Император вернулся в супрефектуру. С улицы продолжали доноситься разрывы снарядов, грохот рушавшихся зданий, невообразимый шум, крики, ржание лошадей, скрежет ломавшихся повозок и тележек. На лицах всех присутствовавших читалось уныние и обреченность. Принесли стул и поставили во дворе на солнышке, где и расположился Наполеон. Император, обхватив голову руками, молча уставился в одну точку и долго, не говоря ни слова, находился в своих мыслях где-то далеко, слабо реагируя на происходившее вокруг. Его свита и охрана стояли поодаль и не смели тревожить главу государства в такую минуту. Несколько раз снаряды ударили по крыше супрефектуры, скоро еще один разорвался во дворе. Император был в прострации и только поднял голову, чтобы молча взглянуть своим мутным взглядом на место разрыва снаряда.
А на улице неразбериха все увеличивалась и увеличивалась, приобретая такие масштабы бедствия, которые уже стали непреодолимым препятствием для французов. Позднее Наполеон III рассказывал Евгении об этом этапе сражения так: «Я просто не мог и помыслить о такой катастрофе. Представь себе, что армия в укрепленном городе и рядом с ним окружена намного превосходящими силами. После нескольких часов ожесточенного сражения наши войска разгромлены и пытаются снова вернуться в город. Городские ворота закрыты, люди карабкаются по стенам. В самом городе — огромная толпа народа, перемешанная со всевозможным транспортом. На головы людей со всех сторон падают снаряды, которые убивают прямо на улицах, срывают крыши и поджигают дома»[2331].
В своем документально-художественном произведении «Разгром» Эмиль Золя ярко передает картину морального надлома императора и всей французской армии: «После поражения на плоскогорье Илли они (Дуэ и Дюкро. —
Несколько минут император ходил взад и вперед по кабинету, пошатываясь, как больной. При нем остался только адъютант, молча стоявший у двери. А император все ходил от камина до окна и обратно; его изможденное лицо подергивалось от нервного тика. Казалось, он еще больше сгорбился, словно под обломками рухнувшего мира; а мертвенный взор, полузакрытый тяжелыми веками, выражал покорность фаталиста, который проиграл року последнюю партию. И каждый раз, проходя мимо приоткрытого окна, он вздрагивал и останавливался.
Во время одной из кратких остановок он поднял дрожащую руку и прошептал:
— Ох, эти пушки! Эти пушки! Они гремят с самого утра!

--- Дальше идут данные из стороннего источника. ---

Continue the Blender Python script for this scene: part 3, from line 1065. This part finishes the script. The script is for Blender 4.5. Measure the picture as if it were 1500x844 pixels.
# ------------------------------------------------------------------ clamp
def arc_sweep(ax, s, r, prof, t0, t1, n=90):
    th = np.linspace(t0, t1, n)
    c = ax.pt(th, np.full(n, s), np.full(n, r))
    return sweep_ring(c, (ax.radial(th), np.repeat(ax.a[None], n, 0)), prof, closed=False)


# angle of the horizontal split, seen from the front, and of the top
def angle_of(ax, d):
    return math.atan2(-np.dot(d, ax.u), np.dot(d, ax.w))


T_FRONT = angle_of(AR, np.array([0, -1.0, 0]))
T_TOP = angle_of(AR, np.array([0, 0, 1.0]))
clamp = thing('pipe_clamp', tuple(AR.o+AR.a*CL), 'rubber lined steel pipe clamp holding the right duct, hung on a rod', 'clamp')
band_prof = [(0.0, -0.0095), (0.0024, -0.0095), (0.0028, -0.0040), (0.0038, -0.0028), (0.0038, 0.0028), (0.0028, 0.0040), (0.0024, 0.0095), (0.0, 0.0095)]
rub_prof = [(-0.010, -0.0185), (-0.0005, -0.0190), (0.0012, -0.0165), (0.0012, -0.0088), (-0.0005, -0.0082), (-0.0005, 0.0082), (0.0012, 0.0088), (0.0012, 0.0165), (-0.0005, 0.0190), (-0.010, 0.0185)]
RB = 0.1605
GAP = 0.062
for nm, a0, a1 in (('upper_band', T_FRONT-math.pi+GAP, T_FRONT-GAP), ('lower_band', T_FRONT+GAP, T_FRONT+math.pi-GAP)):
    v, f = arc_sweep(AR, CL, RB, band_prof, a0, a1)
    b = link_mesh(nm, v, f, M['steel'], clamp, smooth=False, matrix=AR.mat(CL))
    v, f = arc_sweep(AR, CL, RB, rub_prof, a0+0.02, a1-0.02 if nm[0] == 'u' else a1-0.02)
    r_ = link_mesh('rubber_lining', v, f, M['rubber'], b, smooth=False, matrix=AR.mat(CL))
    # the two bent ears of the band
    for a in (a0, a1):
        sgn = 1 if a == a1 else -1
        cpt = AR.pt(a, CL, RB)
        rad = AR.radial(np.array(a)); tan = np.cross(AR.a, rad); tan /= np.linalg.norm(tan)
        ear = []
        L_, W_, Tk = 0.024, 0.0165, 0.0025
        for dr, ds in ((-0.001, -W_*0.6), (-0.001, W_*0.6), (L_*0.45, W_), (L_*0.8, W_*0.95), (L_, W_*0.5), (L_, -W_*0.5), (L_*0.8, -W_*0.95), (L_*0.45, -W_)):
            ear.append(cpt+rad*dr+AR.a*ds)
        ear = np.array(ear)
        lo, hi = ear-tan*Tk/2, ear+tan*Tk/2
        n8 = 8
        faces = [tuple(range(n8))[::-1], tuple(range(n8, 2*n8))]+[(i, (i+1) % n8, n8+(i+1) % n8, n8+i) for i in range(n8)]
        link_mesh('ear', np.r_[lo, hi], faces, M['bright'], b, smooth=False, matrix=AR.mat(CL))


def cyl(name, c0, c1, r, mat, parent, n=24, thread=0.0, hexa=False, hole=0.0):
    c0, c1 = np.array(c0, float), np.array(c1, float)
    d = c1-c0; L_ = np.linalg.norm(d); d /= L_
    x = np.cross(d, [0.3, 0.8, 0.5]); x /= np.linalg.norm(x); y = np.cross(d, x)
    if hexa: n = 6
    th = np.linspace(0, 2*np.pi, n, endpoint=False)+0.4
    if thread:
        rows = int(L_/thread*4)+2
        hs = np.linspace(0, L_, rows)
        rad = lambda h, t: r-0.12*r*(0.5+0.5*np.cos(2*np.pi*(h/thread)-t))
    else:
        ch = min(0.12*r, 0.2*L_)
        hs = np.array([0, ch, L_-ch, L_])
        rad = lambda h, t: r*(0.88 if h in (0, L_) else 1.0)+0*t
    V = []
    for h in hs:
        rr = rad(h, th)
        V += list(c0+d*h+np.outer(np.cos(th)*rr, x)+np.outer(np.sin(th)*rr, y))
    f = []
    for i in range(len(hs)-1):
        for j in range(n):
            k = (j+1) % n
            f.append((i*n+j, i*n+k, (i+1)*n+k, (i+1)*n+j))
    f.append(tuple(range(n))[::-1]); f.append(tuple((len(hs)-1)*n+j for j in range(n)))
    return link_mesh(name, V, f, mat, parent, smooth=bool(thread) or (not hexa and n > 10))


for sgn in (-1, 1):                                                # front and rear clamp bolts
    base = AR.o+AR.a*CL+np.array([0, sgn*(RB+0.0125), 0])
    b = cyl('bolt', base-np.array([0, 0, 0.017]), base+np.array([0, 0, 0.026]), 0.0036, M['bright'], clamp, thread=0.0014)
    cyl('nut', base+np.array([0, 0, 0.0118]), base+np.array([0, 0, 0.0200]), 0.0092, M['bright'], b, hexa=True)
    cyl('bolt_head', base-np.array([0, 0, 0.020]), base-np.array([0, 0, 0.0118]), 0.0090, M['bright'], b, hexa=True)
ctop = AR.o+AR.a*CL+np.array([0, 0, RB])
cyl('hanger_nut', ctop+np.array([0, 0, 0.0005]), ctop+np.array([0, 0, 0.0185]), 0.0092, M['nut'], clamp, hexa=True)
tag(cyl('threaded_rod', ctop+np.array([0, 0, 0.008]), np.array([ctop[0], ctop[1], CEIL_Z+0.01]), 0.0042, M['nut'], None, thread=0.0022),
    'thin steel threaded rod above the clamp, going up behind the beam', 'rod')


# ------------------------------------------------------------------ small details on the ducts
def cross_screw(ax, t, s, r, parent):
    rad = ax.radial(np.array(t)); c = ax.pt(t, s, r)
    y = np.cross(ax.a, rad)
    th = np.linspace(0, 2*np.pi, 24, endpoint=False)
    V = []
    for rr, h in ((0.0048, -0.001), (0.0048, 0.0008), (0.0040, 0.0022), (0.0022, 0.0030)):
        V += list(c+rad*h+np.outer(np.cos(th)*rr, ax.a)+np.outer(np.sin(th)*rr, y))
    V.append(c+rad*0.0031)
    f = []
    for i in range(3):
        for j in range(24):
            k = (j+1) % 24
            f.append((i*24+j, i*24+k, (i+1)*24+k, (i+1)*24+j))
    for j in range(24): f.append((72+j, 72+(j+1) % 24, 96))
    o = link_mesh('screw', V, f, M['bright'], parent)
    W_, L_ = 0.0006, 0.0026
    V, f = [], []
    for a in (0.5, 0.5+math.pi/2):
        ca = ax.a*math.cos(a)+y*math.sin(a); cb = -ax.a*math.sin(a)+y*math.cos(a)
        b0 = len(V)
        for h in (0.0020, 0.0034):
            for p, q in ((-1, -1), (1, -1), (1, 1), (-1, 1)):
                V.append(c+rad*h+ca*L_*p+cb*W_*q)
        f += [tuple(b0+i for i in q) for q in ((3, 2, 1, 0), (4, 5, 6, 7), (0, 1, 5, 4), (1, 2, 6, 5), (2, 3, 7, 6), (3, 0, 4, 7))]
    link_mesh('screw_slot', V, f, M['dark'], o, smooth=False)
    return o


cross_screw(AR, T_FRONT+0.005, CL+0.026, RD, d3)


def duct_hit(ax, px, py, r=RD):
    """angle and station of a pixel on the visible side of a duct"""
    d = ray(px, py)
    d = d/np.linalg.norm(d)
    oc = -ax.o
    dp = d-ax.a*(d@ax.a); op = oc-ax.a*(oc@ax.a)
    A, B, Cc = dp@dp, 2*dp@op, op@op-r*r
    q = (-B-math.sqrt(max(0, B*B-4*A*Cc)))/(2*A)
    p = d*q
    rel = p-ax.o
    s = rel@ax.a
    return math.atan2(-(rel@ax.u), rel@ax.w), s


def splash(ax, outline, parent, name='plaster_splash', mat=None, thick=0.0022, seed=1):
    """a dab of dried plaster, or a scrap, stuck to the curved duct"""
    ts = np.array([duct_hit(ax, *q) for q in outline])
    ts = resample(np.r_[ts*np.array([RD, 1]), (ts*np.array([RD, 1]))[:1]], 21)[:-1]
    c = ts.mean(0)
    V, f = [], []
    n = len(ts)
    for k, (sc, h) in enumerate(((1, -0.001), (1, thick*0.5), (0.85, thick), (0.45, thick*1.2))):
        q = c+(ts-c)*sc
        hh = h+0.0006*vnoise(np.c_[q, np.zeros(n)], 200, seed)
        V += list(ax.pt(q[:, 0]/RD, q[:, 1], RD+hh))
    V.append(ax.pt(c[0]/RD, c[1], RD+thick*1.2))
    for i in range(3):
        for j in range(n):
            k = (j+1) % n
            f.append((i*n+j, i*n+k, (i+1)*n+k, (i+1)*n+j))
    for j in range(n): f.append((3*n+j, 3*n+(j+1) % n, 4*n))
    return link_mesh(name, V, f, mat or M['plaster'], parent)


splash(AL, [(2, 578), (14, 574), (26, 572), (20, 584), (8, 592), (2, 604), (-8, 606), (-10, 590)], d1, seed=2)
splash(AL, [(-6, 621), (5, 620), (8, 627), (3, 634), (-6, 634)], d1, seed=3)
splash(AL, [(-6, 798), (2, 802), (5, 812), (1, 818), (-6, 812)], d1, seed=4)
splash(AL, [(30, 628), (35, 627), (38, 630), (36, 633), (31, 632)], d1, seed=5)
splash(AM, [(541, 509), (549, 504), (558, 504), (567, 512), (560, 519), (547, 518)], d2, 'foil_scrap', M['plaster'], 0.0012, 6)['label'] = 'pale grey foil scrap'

И правда, гул батарей на холмах Марфэ и Френуа доносился с необычайной силой. От их громовых раскатов дрожали стекла и даже стены; это был упорный, беспрерывный, раздражающий грохот. Должно быть, император думал, что теперь борьба безнадежна, всякое сопротивление становится преступным… К чему проливать еще кровь? К чему раздробленные руки и ноги, оторванные головы, еще и еще трупы, кроме трупов, разбросанных в полях? Ведь Франция побеждена! Ведь все кончено! Зачем же убивать еще? И без того уже столько ужасов и мук взывают к небу!
Подойдя опять к окну, император снова задрожал и поднял руки.
— Ох, эти пушки! Эти пушки! Всё стреляют и стреляют!
Быть может, ему являлась страшная мысль об ответственности, его преследовало видение — окровавленные трупы людей, которые по его вине пали там тысячами; а может быть, разжалобилось сердце мечтателя, одержимого гуманными бреднями. Под страшным ударом рока, разбившего и унесшего его счастье, словно соломинку, император плакал о других, обезумев, обессилев от ненужной, нескончаемой бойни. Теперь от этой злодейской канонады разрывалась его грудь, обострялась боль.
— Ох, эти пушки! Эти пушки! Заставьте их сейчас же замолчать!
И в этом императоре, который лишился трона, передав власть императрице-регентше, в этом полководце, который больше не командовал, передав верховное командование маршалу Базену, проснулось сознание могущества, непреодолимая потребность стать властелином в последний раз. После Шалона он отошел на задний план, не отдал ни одного приказания, смирился и стал безымянной, лишней вещью, докучным тюком, который тащат в обозе войск. В нем проснулся император только при поражении; и его первым, единственным приказом в минуту смятения (и жалости) было — поднять на цитадели белый флаг, попросить перемирия.
— Ох, эти пушки! Эти пушки!.. Возьмите простыню, скатерть, что угодно! Бегите! Скорей! Скажите, чтоб их заставили замолчать!
Адъютант поспешно вышел; император снова принялся ходить, пошатываясь, от камина до окна, а пушки все гремели, и весь дом сотрясался»[2332].
Страшные картины разгрома, разрушений и людских страданий придали решимости императору, и он, решив взять всю ответственность на себя, приказал вывесить на цитадели белый флаг.